I try and teach them about things outside of Cambodia. General knowledge; such as culture, geography, history,...etc.... about the world around them.

© Copyright Millie Brown 2012
Students having fun while waiting for their class outside school

When I was at your school one day you mentioned to me that currently students in the school system are not being taught about the Khmer Rouge period of Cambodian history, why is this and do you think this will change in the future?

The recent history of Cambodia is no longer a taboo subject and from this year  onwards it is to be gradually introduced into the school curriculum. 

What sort of background do most of your students come from?

They are poor children from villages. Their parents are typically farm workers, cleaners, waitresses or street vendors - they live very hand to mouth lives.

© Copyright Millie Brown 2012
Boys at Jimmy's school ready to learn

How do the children enroll in your school?

They just turn up! They hear by word of mouth.

Are children in Cambodia taught English in the mainstream schools?

Yes they are.

What is the percentage of children receiving an education in Cambodia?

About 45% to 55 % of children do not get an ongoing education as they live in rural villages and have no transportation to get to school.

What are your future plans for Jimmy's School.

I would like to construct a new school building in the village on a new site. When I am able to get an overseas scholarship i will open an international school after my graduation.

How can others help you in achieving this goal?

They can help with cash donations and advice.

The children I met at your school were incredibly warm and receptive and  appeared very motivated to learn, are most Cambodian children as receptive?

They are probably just like children of any other nationality – although I expect  more eager to better themselves. Furthermore, we educate them more about morality.

© Copyright Millie Brown 2012
oops... turn those fingers the other way around guys!

They also appear to be very respectful and polite which is so beautiful to see..... in general how are children brought up in Cambodia, is it a very traditional upbringing?

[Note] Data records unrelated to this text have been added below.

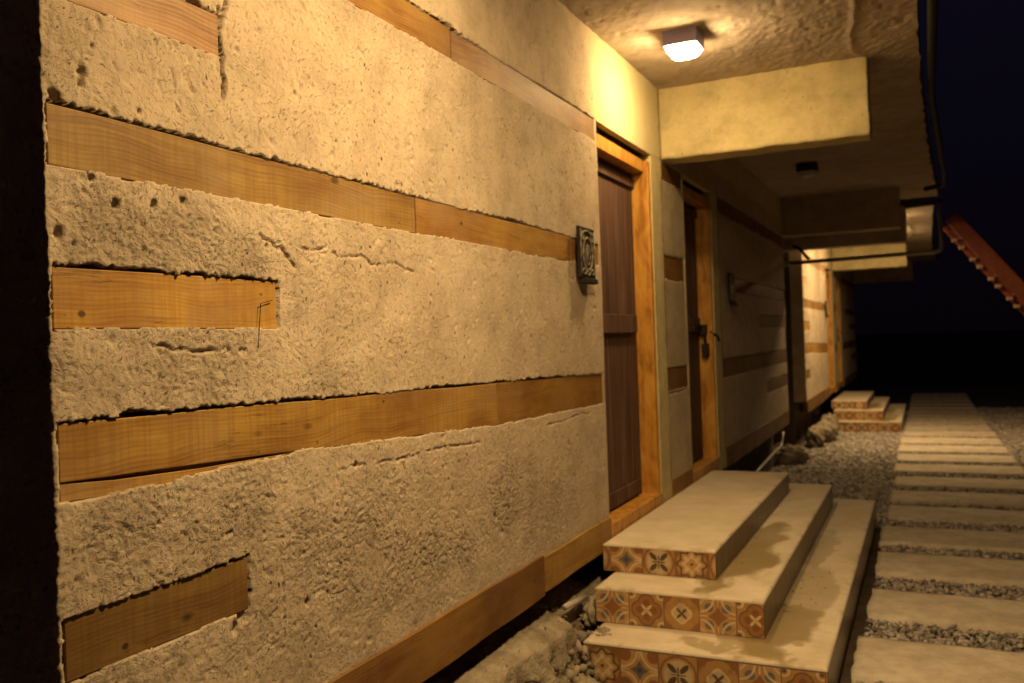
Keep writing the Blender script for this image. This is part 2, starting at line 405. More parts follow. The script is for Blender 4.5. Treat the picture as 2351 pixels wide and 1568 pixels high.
def blob(yy, zz, y, z, sy, sz): return np.exp(-((yy - y) / sy) ** 2 - ((zz - z) / sz) ** 2)
def wall_height(yy, zz, amp=1.0, rough=None):
    big = .005 * fbm(yy * 2.3, zz * 2.6, 3, 1)
    med = .0010 * fbm(yy * 11, zz * 12, 3, 9)
    if rough is None:
        rough = .20 + .9 * blob(yy, zz, 1.2, 1.62, .35, .16) + .75 * blob(yy, zz, 1.75, 1.62, .45, .12) + .65 * blob(yy, zz, 1.3, 1.36, .9, .10) \
            + .8 * blob(yy, zz, 1.25, 1.02, .5, .12) + .6 * blob(yy, zz, 1.8, .98, .9, .12) + .5 * blob(yy, zz, 2.2, .75, 1.2, .22) + .8 * blob(yy, zz, 1.1, 2.0, .12, .4) \
            + .5 * blob(yy, zz, 1.6, .7, .5, .1) + .45 * blob(yy, zz, 3.1, .85, 1.0, .2)
        rough = np.clip(rough, 0, 1.15)
    wx = yy + .01 * vn(yy * 30, zz * 30, 41); wz = zz + .01 * vn(yy * 28, zz * 31, 43)
    # rotate by area so that trowel marks change direction
    a1 = fbm(wx * 110 + wz * 30, wz * 150 - wx * 35, 2, 21, .6)
    a2 = fbm(wx * 150, wz * 60, 2, 25, .6)
    pit = np.clip(fbm(wx * 60, wz * 75, 3, 51, .6) - .30, 0, 1)
    sparse = np.clip(fbm(yy * 46, zz * 34, 2, 61, .5) - .60, 0, 1)
    clod = .0018 * np.abs(fbm(wx * 24, wz * 30, 3, 71, .6))
    def gouge(ang, fx, fz, thr, sd):
        c_, s_ = math.cos(ang), math.sin(ang)
        q = fbm((wx * c_ + wz * s_) * fx, (-wx * s_ + wz * c_) * fz, 2, sd, .6)
        return np.clip(q - thr, 0, .35)
    patch = sstep(-.12, .32, fbm(yy * 3.7, zz * 4.9, 3, 201))
    sel = fbm(yy * 5, zz * 6, 2, 205)
    go = np.where(sel > .12, gouge(.6, 70, 180, .20, 211), np.where(sel < -.12, gouge(-.5, 70, 180, .20, 221), gouge(1.15, 60, 180, .22, 231)))
    go2 = gouge(-.9, 70, 150, .20, 241)
    scr = gouge(1.45, 30, 190, .38, 251)
    fine = .0004 * a1 + .0003 * a2 - .009 * pit - (.2 + patch) * (.008 * go + .005 * go2)
    crumb = np.clip(fbm(wx * 42, wz * 50, 4, 261, .75) - .30, 0, .5)
    rn = fbm(wx * 24 + wz * 6, wz * 33, 4, 271, .68); rn2 = fbm(wx * 46 - wz * 14, wz * 62, 3, 281, .65)
    crev = np.clip(1 - np.abs(rn) / .045, 0, 1) * sstep(-.1, .3, fbm(yy * 13, zz * 15, 2, 291)) + .6 * np.clip(1 - np.abs(rn2) / .06, 0, 1) * sstep(-.1, .3, fbm(yy * 17, zz * 12, 2, 295))
    h = big + med + rough * (fine + clod - .010 * crumb * patch * rough - .0042 * crev * (.15 + patch) + .0012 * rn) - .022 * sparse * (1 - .5 * rough) - .006 * scr
    wall_height.rough = np.broadcast_to(np.asarray(rough * (.45 + .75 * patch), float), yy.shape)
    return amp * h
def plaster_panel(name, mat, parent, y0, y1, z0, z1, step, boards=(), cracks=(), wrap=0.0, x0=.003, amp=1.0, rough=None):
    u = np.arange(y0 - wrap, y1 + step * .5, step); u[-1] = y1
    v = np.arange(z0, z1 + step * .5, step); v[-1] = z1
    uu, zz = np.meshgrid(u, v, indexing='ij')
    h = wall_height(uu, zz, amp, rough)
    if len(cracks) > 5:
        for py, pz, pr in PITS:
            h = h - .014 * np.clip(1.35 - np.hypot((uu - py) * 1.3, zz - pz) / (pr * (1 + .5 * fbm(uu * 60, zz * 60, 2, 7))), 0, 1)
    rattr = wall_height.rough.ravel().copy()
    if len(cracks): h -= crack_field(uu, zz, cracks)
    yy = np.maximum(uu, y0)
    if len(boards):
        n1 = fbm(uu * 90, zz * 90, 2, 81)
        hm = hole_mask(uu, zz, boards, n1)
        h = h + .0005 * (1 - hm)
        h = np.where(hm > .5, -.032 - x0, h)
    if wrap:
        s = uu - y0                                     # <0 : round the corner onto the end face
        cr = .012
        k = sstep(-cr, cr, s)
        X = np.minimum(s, 0) + x0 + h * k
        Yv = y0 + np.maximum(s, 0) - h * (1 - k) * 1.6 - .004 * (1 - k)
        # ragged arris
        Yv = Yv + .006 * fbm(zz * 13, zz * 0, 5, 91, .6) * np.exp(-(s / .02) ** 2) + .003 * fbm(zz * 70, zz * 0, 3, 93, .7) * np.exp(-(s / .015) ** 2)
        X = X - .005 * np.abs(fbm(zz * 31, zz * 0, 4, 95, .7)) * np.exp(-(s / .018) ** 2)
    else:
        X = x0 + h; Yv = yy
    V = np.stack([X, Yv, zz], -1).reshape(-1, 3)
    return np_mesh(name, V, gridfaces(len(u), len(v)), mat, parent, attr={'rough': rattr})

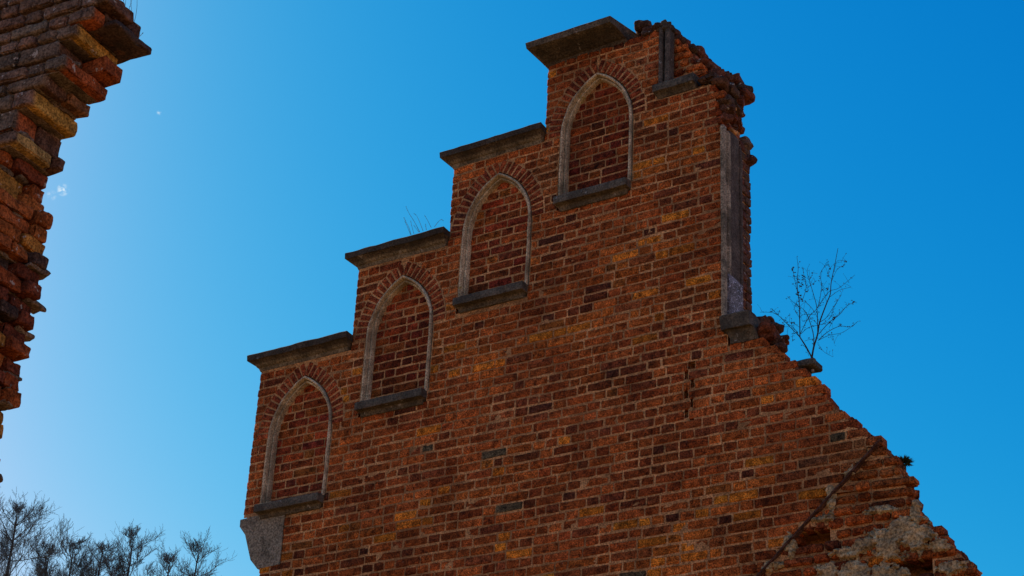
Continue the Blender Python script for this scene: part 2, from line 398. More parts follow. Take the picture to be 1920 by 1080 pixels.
# --- blind windows
def arch_path(u, nseg=14):
    """left outer line offset inward by u: list of (x, z) from left foot over the apex to right foot, x from 0 to W_"""
    pts = [(u, 0.0)] + [(u, SPR*t/5) for t in range(1, 6)]
    r = RR-u; a_end = math.acos((RR-HW)/r)
    for i in range(1, nseg+1):
        a = a_end*i/nseg; pts.append((RR-r*math.cos(a), SPR+r*math.sin(a)))
    pts[-1] = (HW, pts[-1][1])
    return pts + [(W_-x, z) for x, z in reversed(pts[:-1])]
def window(s):
    bx, bz = steps[s]; bzz = bz+ZB
    pan = MB()
    row = 0; z = 0.01
    while z < 1.2:
        zm = z+PITCH_Z/2; h = zm
        if h < SPR: a, b = .045, W_-.045
        else:
            t = (RR-.045)**2-(h-SPR)**2
            hw = (math.sqrt(t)-(RR-HW)) if t > 0 else -1
            a, b = HW-hw, HW+hw
        if b-a > .06:
            lay(pan, bx+a, bx+b, bzz+z, .072, row+s, yj=.002, colf=lambda x, z: tuple(v*rnd(.8, 1.15) for v in random.choice([(.24, .046, .013), (.29, .06, .014), (.19, .038, .012), (.31, .075, .016)])), dep=.05)
        z += PITCH_Z; row += 1
    cuboid(pan, bx+.03, bx+W_-.03, .0775, .12, bzz-.02, bzz+SPR, 1)
    pth = [(x, z) for x, z in arch_path(.02) if z >= SPR-.001]
    pan.add([(bx+x, .0775, bzz+z) for x, z in pth], [tuple(range(len(pth)))], (1, 1, 1), 1)
    P = pan.build('blind_window', [M_BRICK, M_MORTAR], gable)
    prof = [(0, .03), (0, -.010), (.003, -.015), (.009, -.017), (.017, -.017), (.021, -.012), (.0235, -.002), (.024, .05), (.029, .05), (.0295, .026), (.037, .025), (.043, .028), (.046, .036), (.048, .09)]
    fm = MB(); paths = [arch_path(u) for u, y in prof]; m = len(paths[0]); vs = []; fs = []
    for i in range(m):
        for k, (u, y) in enumerate(prof):
            x, z = paths[k][i]
            p = Vector((bx+x, y, bzz+z)); p += noise.noise_vector(p*9)*.004+noise.noise_vector(p*31)*.003; vs.append(p)
    q = len(prof)
    for i in range(m-1):
        for k in range(q-1): fs.append((i*q+k, (i+1)*q+k, (i+1)*q+k+1, i*q+k+1))
    fs.append(tuple(range(q)))
    fm.add(vs, fs); fm.build('frame', M_STONE, P)
    si = MB()
    loft(si, [(-.122, .03, W_-.03, .0, .1), (-.118, -.005+.03, W_-.03, -.012, .1), (-.085, .02, W_-.02, -.026, .1), (-.078, .012, W_-.012, -.03, .1), (-.073, .0, W_, -.085, .1),
              (-.006, .0, W_, -.088, .1), (.0, .004, W_-.004, -.084, .1), (.012, .004, W_-.004, .0, .1)], bx, bzz, amp=.003)
    si.build('sill', M_CAP, P)
    ar = MB(); r1, r2 = RR+.012, RR+.136
    for side in (0, 1):
        n = 13; a_max = math.acos((RR-HW)/(RR+.07))*1.0
        for i in range(n):
            a0 = a_max*i/n+.012; a1 = a_max*(i+1)/n-.012
            c = brick_col(-9, -9); c = mixc(c, (.24, .05, .020), .6)
            k_ = rnd(.8, 1.15); c = tuple(v*k_ for v in c)
            vs = []; N = 3
            yy = -.004+rnd(-.003, .002); rr2 = r2+rnd(-.008, .008)
            for (y, ins) in ((yy+.1, 0), (yy+.006, 0), (yy, .005)):
                for rr, aa in ((r1+ins, a0+ins*1.6), ((r1+rr2)/2, a0+ins*1.6), (rr2-ins, a0+ins*1.6), (rr2-ins, a1-ins*1.6), ((r1+rr2)/2, a1-ins*1.6), (r1+ins, a1-ins*1.6)):
                    x = RR-rr*math.cos(aa); z_ = SPR+rr*math.sin(aa)
                    x = min(x, HW-.005)
                    if side: x = W_-x
                    p = Vector((bx+x, y, bzz+z_)); vs.append(p+noise.noise_vector(p*40)*.0025)
            fs = [(12, 13, 16, 17), (13, 14, 15, 16)] if side == 0 else [(17, 16, 13, 12), (16, 15, 14, 13)]
            for a in (0, 6):
                for k in range(6):
                    f = (a+k, a+(k+1) % 6, a+6+(k+1) % 6, a+6+k); fs.append(f if side == 0 else f[::-1])
            ar.add(vs, fs, c)
        vs = []; fs = []; nn = 24
        for i in range(nn+1):
            aa = math.acos((RR-HW)/(RR+.07))*i/nn
            for rr in (RR+.012, r2+.013):
                x = min(RR-rr*math.cos(aa), HW); vs.append((bx+(W_-x if side else x), .0015, bzz+SPR+rr*math.sin(aa)))
        for i in range(nn): f = (2*i, 2*i+1, 2*i+3, 2*i+2); fs.append(f[::-1] if not side else f)
        ar.add(vs, fs, (1, 1, 1), 1)
    ar.build('brick_arch', [M_BRICK, M_MORTAR], P)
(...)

Yes, in Cambodia children are very deferential towards their elders – it is a Cambodian tradition.

How would you describe life in Siem Reap?

Depends on who you are. For tourists its a pleasant destination. But I'm sure you will have noticed on the streets there is a big gap between the rich and poor.

How can future visitors to Siem Reap help out at Jimmy's School.

Through cash donations, their time and advice.

Do you have a website or an email address for interested people to visit and learn more about the great work you are doing?

I am on Facebook “Jimmys village school”. 
Telephone number: 855+(0) 92 847 265. 
Email: jimmysvillageschool@ 

© Copyright Millie Brown 2012

 Angkor Wat is breathtaking.

Just to change the subject matter a little and to give future visitors to Siem Reap an inside tip... can you share with us your 5 top things to do in Siem Reap?

Angkor Wat
Bakang mountain (You can see Angkor Wat from here)
The floating Village
Koulen Mountain
Visit Cambodian villages in the countryside

© Copyright Millie Brown 2012
Outside the lovely Golden Banana Hotel in Siem Reap (which I can highly recommend).

Thank you so much Jimmy for your time and for all that you do for the children in Siem Reap.